By: John Corleto, Brand & Design Strategist 

John Corleto, Brand & Design Strategist

Uniqlo continues to be a mystery to me.

As of 2020, Fast Retailing, Uniqlo’s holding company was the 3rd largest global clothing retailer in sales, behind Inditex and H&M. It was also 2nd largest in market capitalisation, bigger than both H&M and Gap combined, the latter being a source of inspiration for an emerging Uniqlo in the late 80s.

From jeans in all manner of rises and fits, sweaters and cardigans, T-shirts and underpants in different colours, people often group Uniqlo with the fast fashion giants and attribute its growth to the accessibility and quality of its basics.

So what’s not to get?

Well, quite a lot – because there’s not much that’s basic about Uniqlo, and precisely how it’s positioned as a brand is quite tricky to pin down. And when you try, you see boundless contradictions that aren’t supposed to work, but somehow do – like a jazz piano player deliberately playing wrong notes that make a tune sound strangely better.

The company is steeped in almost 70 years of history, with a recently graduated Tadashi Yanai taking over his father’s 20 year old clothing store at a time when Japan was undergoing a boom in the adoption of American youth fashion and developing a fashion industry at large. This lead to Uniqlo – shortened from Unique Clothing – opening multiple stores in Japan by the early 90s. However, although Uniqlo was able to take advantage of cost efficiencies in the early 90s due to production in China, today’s Uniqlo is not just an infinite source of cheap basics.

Instead, it’s a strong brand of countless contradictions.

Despite often being seen as a fast-fashion brand, Uniqlo has staples in its product line traceable in both cut and material back to when they were first designed in the 90s. In Japan, their fleece jackets continue to be trustedly worn by grandparents who bought them decades ago and high schoolers with this spring’s trending colour. Much of their clothing is also designed meticulously to last – it now has an Extra Fine Merino Wool jumper that can be machine washed.

The brand collaborates on an ongoing basis with high-profile designers like Christophe Lemaire and Ines de la Fressange, but at the same time, licences characters and pop-culture elements from the X-Men all the way to Fiat cars, Bic Pens and Billie Eilish.

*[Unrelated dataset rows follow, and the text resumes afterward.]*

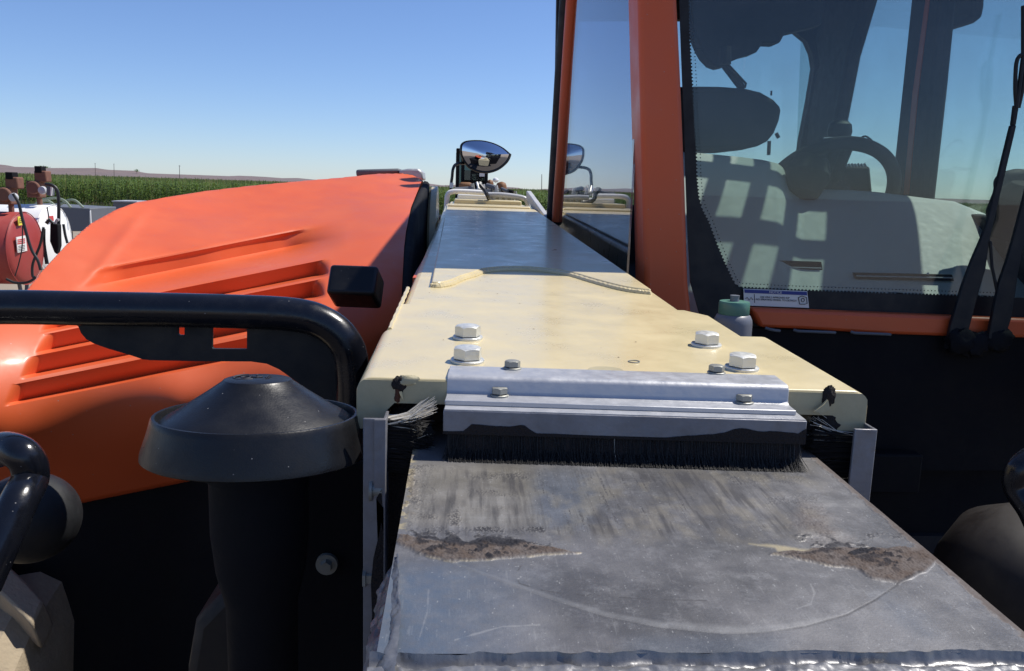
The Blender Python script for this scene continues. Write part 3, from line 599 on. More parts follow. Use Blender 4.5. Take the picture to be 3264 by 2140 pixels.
# ---------- side guides with brushes
def guide(x0, x1, ytop, d, nm):
    A = onY(x0, ytop, d)[0]; B = onY(x1, ytop, d)[0]; z1 = onY(x0, ytop, d)[2]; z0 = 1.42
    pr_ = [(A, d), (B, d), (B, d+.03), (B-.003, d+.03), (B-.003, d+.004), (A, d+.004)]
    return MB().prism([(x, y, z0) for x, y in pr_], (0, 0, z1-z0)).build('brush_guide', nm, T, bevel=.0008)
gl = guide(1157, 1231, 1335, .79, 'aludirty'); gr = guide(2726, 2798, 1369, .785, 'aludirty')
gm = onY(1196, 1335, .79)
MB().box((gm[0]-.0006, .7875, 1.42), (gm[0]+.0100, .79, gm[2]-.0008)).build('guide_lip', 'aludirty', gl)
gb_ = [(1222, 1560), (1205, 1590), (1228, 1620), (1215, 1700), (1196, 1780), (1188, 1860), (1192, 1960), (1184, 2050), (1188, 2140), (1190, 2240), (1225, 2240), (1228, 1700)]
polyY([(x-6, y) for x, y in gb_], .7866, .0008).build('grime', 'mud', gl)
for (x, y) in ((1153, 1560), (1133, 1838)):
    p = onY(x, y, .795); MB().lathe((p[0]+.008, p[1], p[2]), [(0, -.013), (.0085, -.013), (.0085, -.003), (.0115, -.003), (.0115, 0), (0, 0)], (-1, 0, 0), 6 if y > 1700 else 24).build('bolt', 'zincdark', gl)
p = onY(1043, 1795, .996); MB().lathe(p, [(0, .006), (.0135, .006), (.0138, 0)], (0, -1, 0), 28).build('washer', 'zincdark', T); MB().lathe(p, [(0, .014), (.007, .014), (.0085, .006)], (0, -1, 0), 6).build('bolt', 'zincdark', T)
# side brush strands
sg = []; sgl = []
for i in range(900):
    z = onY(1231, random.uniform(1335, 1500), .81)[2]; x0 = onY(1228, 1335, .81)[0]; d = .806+random.uniform(0, .02)
    if i < 60: zt_ = onY(1231, 1335+random.uniform(2, 20), .81)[2]; rise = random.uniform(.010, .024); Ln = random.uniform(.035, .052)
    else: rise = random.gauss(-.004, .006); Ln = random.uniform(.03, .05); zt_ = z
    p = np.array([x0, d, zt_]); e = p+np.array([Ln, random.uniform(-.004, .004), rise]); m_ = p+np.array([Ln*.55, 0, rise*.32])
    (sgl if i < 60 or random.random() < .03 else sg).append(([p, m_, e], .00055))
strands('bristles', sg, 'bris', gl); strands('bristles', sgl, 'brisl', gl, 'pale bristles sticking out of the left guide')
sg = []; sgl = []
for i in range(900):
    x0 = onY(2730, 1400, .81)[0]; z = onY(2730, random.uniform(1372, 1560), .81)[2]; d = .806+random.uniform(0, .02)
    if i < 30: z = onY(2730, random.uniform(1372, 1392), .81)[2]; rise = random.uniform(.006, .022)
    else: rise = random.gauss(0, .002)
    Ln = random.uniform(.04, .052); p = np.array([x0, d, z]); e = p+np.array([-Ln, random.uniform(-.006, .002), rise]); m_ = p+np.array([-Ln*.55, 0, rise*.3])
    (sgl if i < 30 or random.random() < .02 else sg).append(([p, m_, e], .0005))
strands('bristles', sg, 'bris', gr); strands('bristles', sgl, 'brisl', gr, 'pale bristles sticking out of the right guide')
x0 = onY(1228, 1400, .82)[0]; MB().box((x0, .822, 1.5), (x0+.030, .84, onY(1228, 1342, .82)[2])).build('brush_core', 'mud', gl)
x0 = onY(2730, 1400, .82)[0]; MB().box((x0-.036, .822, 1.5), (x0, .84, onY(2730, 1376, .82)[2])).build('brush_core', 'mud', gr)

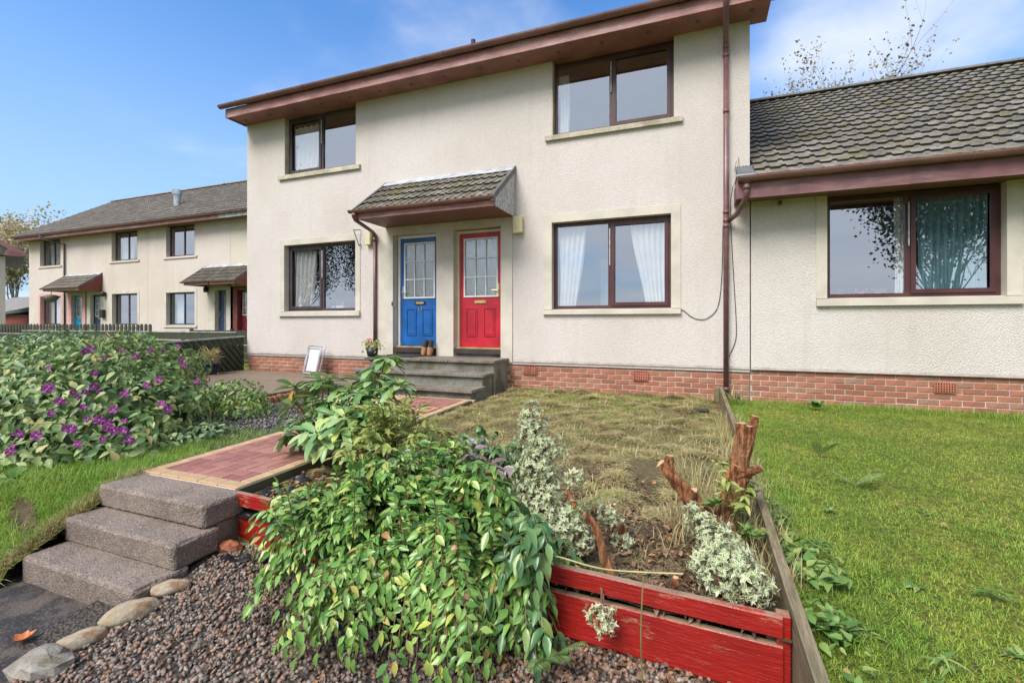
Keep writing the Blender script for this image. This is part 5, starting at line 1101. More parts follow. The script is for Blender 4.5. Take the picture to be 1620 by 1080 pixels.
# ------------------------------------------------------------------ front steps: three aggregate blocks
def block(x0, x1, y0, y1, z0, z1, label):
    nx, ny, nz_ = 60, 16, 8; V = {}; vs = []; fs = []
    def vid(i, j, k):
        if (i, j, k) not in V:
            x, y_, z = x0 + (x1 - x0) * i / nx, y0 + (y1 - y0) * j / ny, z0 + (z1 - z0) * k / nz_
            ex = (i in (0, nx)) + (j in (0, ny)) + (k in (0, nz_)); s_ = (0.005 + 0.012 * abs(nz3(x * 14, y_ * 14, z * 14))) if ex >= 2 else 0.0
            c = Vector(((x0 + x1) / 2, (y0 + y1) / 2, (z0 + z1) / 2)); p = Vector((x, y_, z)); d = Vector((math.copysign(1, x - c.x) if i in (0, nx) else 0, math.copysign(1, y_ - c.y) if j in (0, ny) else 0, math.copysign(1, z - c.z) if k in (0, nz_) else 0))
            p -= d * (s_ + 0.003 * abs(nz3(x * 22, y_ * 22, z * 22))) ; V[(i, j, k)] = len(vs); vs.append(tuple(p))
        return V[(i, j, k)]
    for i in range(nx):
        for j in range(ny): fs += [(vid(i, j, nz_), vid(i + 1, j, nz_), vid(i + 1, j + 1, nz_), vid(i, j + 1, nz_)), (vid(i, j, 0), vid(i, j + 1, 0), vid(i + 1, j + 1, 0), vid(i + 1, j, 0))]
        for k in range(nz_): fs += [(vid(i, 0, k), vid(i + 1, 0, k), vid(i + 1, 0, k + 1), vid(i, 0, k + 1)), (vid(i, ny, k), vid(i, ny, k + 1), vid(i + 1, ny, k + 1), vid(i + 1, ny, k))]
    for j in range(ny):
        for k in range(nz_): fs += [(vid(0, j, k), vid(0, j, k + 1), vid(0, j + 1, k + 1), vid(0, j + 1, k)), (vid(nx, j, k), vid(nx, j + 1, k), vid(nx, j + 1, k + 1), vid(nx, j, k + 1))]
    b = MB(); b.add(vs, fs); o = b.build('concrete_step', M['step']); tag(o, label, 'step', 'brown aggregate steps up to the brick path'); return o
block(-3.905, -2.835, 2.012, 2.305, 0.318, 0.470, 'topmost brown concrete step, level with the brick path')
block(-3.885, -2.805, 1.812, 2.10, 0.160, 0.318, 'middle brown concrete step of the three')
block(-3.865, -2.790, 1.592, 1.90, 0.0, 0.170, 'lowest brown concrete step beside the round stones')

# ------------------------------------------------------------------ bed boards
def beam(x0, y0, x1, y1, zl0, zl1, zr0, zr1, th, mat, parent, name='board'):
    d = Vector((x1 - x0, y1 - y0, 0)).normalized(); nrm = Vector((-d.y, d.x, 0)) * th; n_ = 14; mb = MB(); V = []; 
    for i in range(n_ + 1):
        t_ = i / n_; x, y_ = x0 + (x1 - x0) * t_, y0 + (y1 - y0) * t_; za, zb = zl0 + (zr0 - zl0) * t_, zl1 + (zr1 - zl1) * t_; wv = 0.003 * nz3(t_ * 9, th * 100, zl0 * 10); c = 0.004
        for (o_, z) in ((0, za), (0, zb - c), (c / th, zb), (1 - c / th, zb), (1, zb - c), (1, za)): V.append((x + nrm.x * o_ + wv, y_ + nrm.y * o_ + wv, z + wv))
    F = [(i * 6 + k, (i + 1) * 6 + k, (i + 1) * 6 + (k + 1) % 6, i * 6 + (k + 1) % 6) for i in range(n_) for k in range(6)] + [tuple(range(6)), tuple(n_ * 6 + k for k in range(6))[::-1]]
    mb.add(V, F); return mb.build(name, mat, parent)
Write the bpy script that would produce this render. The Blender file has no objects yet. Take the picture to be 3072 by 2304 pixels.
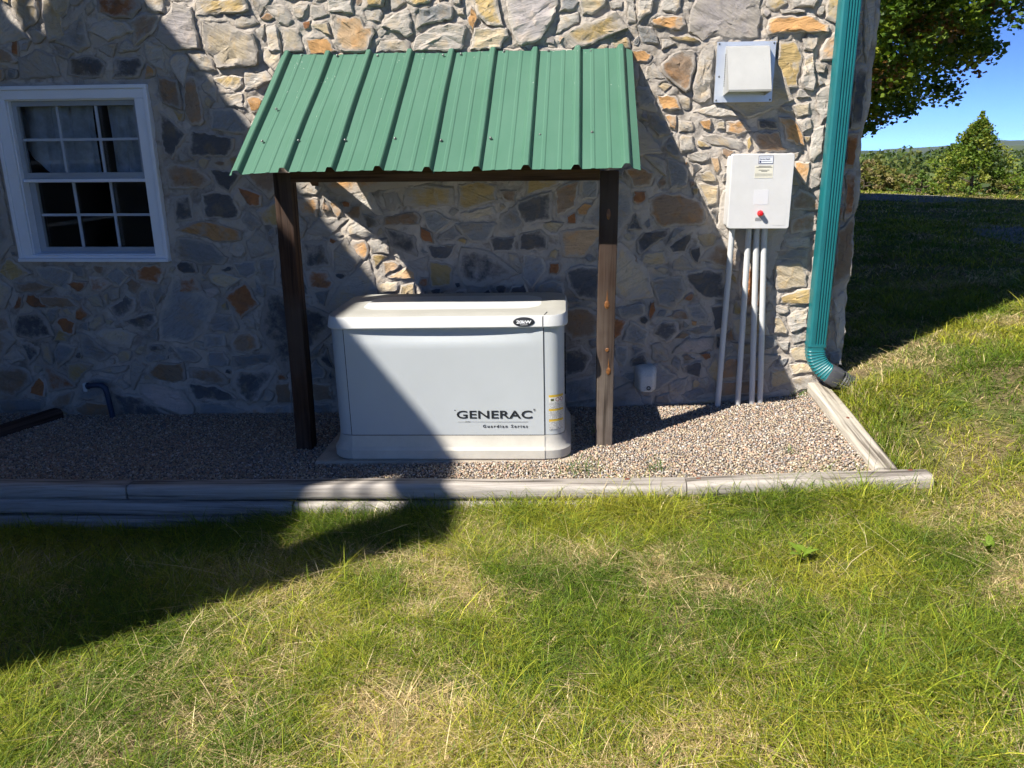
import bpy, math, random
import numpy as np
from mathutils import Vector, Matrix, Quaternion

R = math.radians
random.seed(11)
RNG = np.random.RandomState(7)
scene = bpy.context.scene
COL = scene.collection

# ------------------------------------------------------------------ camera
cam_d = bpy.data.cameras.new('camera')
cam_d.sensor_fit = 'HORIZONTAL'
cam_d.sensor_width = 36.0
cam_d.lens = 36.0 * 2372.5 / 3072.0
cam_d.clip_start = 0.05
cam_d.clip_end = 9000.0
cam = bpy.data.objects.new('camera', cam_d)
COL.objects.link(cam)
_p, _y, _r = R(16.56), R(4.63), R(-0.56)
_f = Vector((-math.sin(_y) * math.cos(_p), math.cos(_y) * math.cos(_p), -math.sin(_p)))
_rt = Vector((math.cos(_y), math.sin(_y), 0))
_up = _rt.cross(_f)
_r2 = _rt * math.cos(_r) + _up * math.sin(_r)
_u2 = -_rt * math.sin(_r) + _up * math.cos(_r)
cam.matrix_world = Matrix(((_r2.x, _u2.x, -_f.x, 0.0), (_r2.y, _u2.y, -_f.y, -4.63),
                           (_r2.z, _u2.z, -_f.z, 1.55), (0, 0, 0, 1)))
scene.camera = cam

# ------------------------------------------------------------------ sky, sun, exposure
SUN = Vector((1.27, 1.0, -1.66)).normalized()          # the way the light travels
world = bpy.data.worlds.new('World')
scene.world = world
world.use_nodes = True
wn = world.node_tree
wn.nodes.clear()
w_out = wn.nodes.new('ShaderNodeOutputWorld')
w_bg = wn.nodes.new('ShaderNodeBackground')
w_sky = wn.nodes.new('ShaderNodeTexSky')
w_sky.sky_type = 'NISHITA'
w_sky.sun_disc = False
w_sky.sun_elevation = math.asin(-SUN.z)
w_sky.sun_rotation = math.atan2(-SUN.x, -SUN.y)
w_sky.altitude = 600
w_sky.air_density = 0.19
w_sky.dust_density = 0.0
w_sky.ozone_density = 10.0
w_bg.inputs['Strength'].default_value = 0.150
wn.links.new(w_sky.outputs[0], w_bg.inputs[0])
wn.links.new(w_bg.outputs[0], w_out.inputs[0])
sun_d = bpy.data.lights.new('sun', 'SUN')
sun_d.energy = 5.0
sun_d.angle = R(0.53)
sun_d.color = (1.0, 0.94, 0.85)
sun_o = bpy.data.objects.new('sun', sun_d)
COL.objects.link(sun_o)
sun_o.rotation_euler = SUN.to_track_quat('-Z', 'Y').to_euler()
sun_o.location = (-8, -8, 12)
scene.view_settings.view_transform = 'Standard'
scene.view_settings.look = 'None'
scene.view_settings.exposure = 0.92
scene.view_settings.gamma = 1.0
scene.view_settings.use_curve_mapping = False
scene.render.engine = 'CYCLES'
scene.cycles.max_bounces = 5
scene.cycles.use_adaptive_sampling = True
scene.cycles.adaptive_threshold = 0.025
scene.cycles.adaptive_min_samples = 24
scene.cycles.diffuse_bounces = 2
scene.cycles.glossy_bounces = 3
scene.cycles.transmission_bounces = 4
scene.cycles.transparent_max_bounces = 8
scene.cycles.use_denoising = True
scene.cycles.sample_clamp_indirect = 6.0

# ------------------------------------------------------------------ helpers
def tag(o, label=None, cat=None, group=None, kind=None):
    if label: o['label'] = label
    if cat: o['category'] = cat
    if group: o['group'] = group
    if kind: o['kind'] = kind
    return o

def empty(name, loc=(0, 0, 0), rot=(0, 0, 0)):
    o = bpy.data.objects.new(name, None)
    o.empty_display_size = 0.1
    COL.objects.link(o)
    o.location = loc
    o.rotation_euler = rot
    return o

def link(name, me, mat=None, parent=None):
    if mat is not None and not me.materials:
        me.materials.append(mat)
    o = bpy.data.objects.new(name, me)
    COL.objects.link(o)
    if parent is not None: o.parent = parent
    return o

def smooth(me, angle=None):
    me.polygons.foreach_set('use_smooth', [True] * len(me.polygons))
    if angle is not None:
        try: me.set_sharp_from_angle(angle=angle)
        except Exception: pass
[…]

Uniqlo also sells a wide range of T-shirts ranging from a soft Supima Cotton to a cheaper blend of natural and synthetic fibres in vacuum packed plastic. The same thing goes for Merino wool and Cashmere sweaters, stacked aside their cotton and polyester blend cousins and lastly, cheap chinos, sitting alongside jeans made from real selvedge denim. UT, its T-shirt brand, is worn by kids with an eternal love for Snoopy and Mickey Mouse, but also streetheads that want to show their adoration for Basquiat, Keith Haring and Warhol, UT itself directed by NIGO.

It communicates like a lifestyle brand but innovates like a technology brand – partnering with fabric manufacturers like Toray to produce an ever-increasing line of technologies like Airism and Heattech and uses these to create Uniqlo signatures like Ultra light down and ultra comfortable Bra tops.

Uniqlo might seem like an anti-brand, with minimal visible brandmarks or logos, but it adds to its athlete roster after being able to lure Roger Federer and has a strong stream of branded content including a full-fledged magazine with quality interviews with individuals like renowned architect Tadao Ando and author Haruki Murakami.

Marketing has a longstanding adage, ‘You can’t be everything to everyone.’

But Uniqlo seems to pull people of all genders, ethnicities, occupations and ages through its doors, again and again. It does it while being high-fashion, street culture, high tech, premium and accessible all at the same time. And somehow, all of it still comes together as a recognisable and harmonious Uniqlo experience. 

It’s not supposed to work. But it does.

It’s a mystery, but the reason for its magic may be that despite all the rules the brand seems to break, it doubles down on the essentials.

At its heart, Uniqlo is a brand that has a clear understanding of what it stands for. ‘Lifewear’ channels itself as a recognition of the diversity of the way people live – all over the world. In Uniqlo’s products it is a promise of support – to make whatever that life is easier, more comfortable and fun. And in its communications as with the Lifewear print magazine, it’s a celebration of the things that give everyday life its glimmer – culture, creativity and craft – regardless of whether you bought the Merino sweater or the Cotton one.

In translating this idea into something that people experience, there is a strong and unwavering sense of consistency – the light wood panelled floors, the texture of the paper the magazine is printed on, the way clothes are meticulously folded and stacked high, regardless of their price. The way distractions are minimised from the shopping experience such that when you step in, it almost feels like a blank canvas – yet a finished painting at the same time. There is no compromise in design integrity and the quality of the brand experience, because when you’re for everyone, you need to be that much clearer about how you express yourself.

But tomorrow, they may do something completely out of the ordinary – and it still might feel like them. I guess unpredictability is part of Life too. How convenient!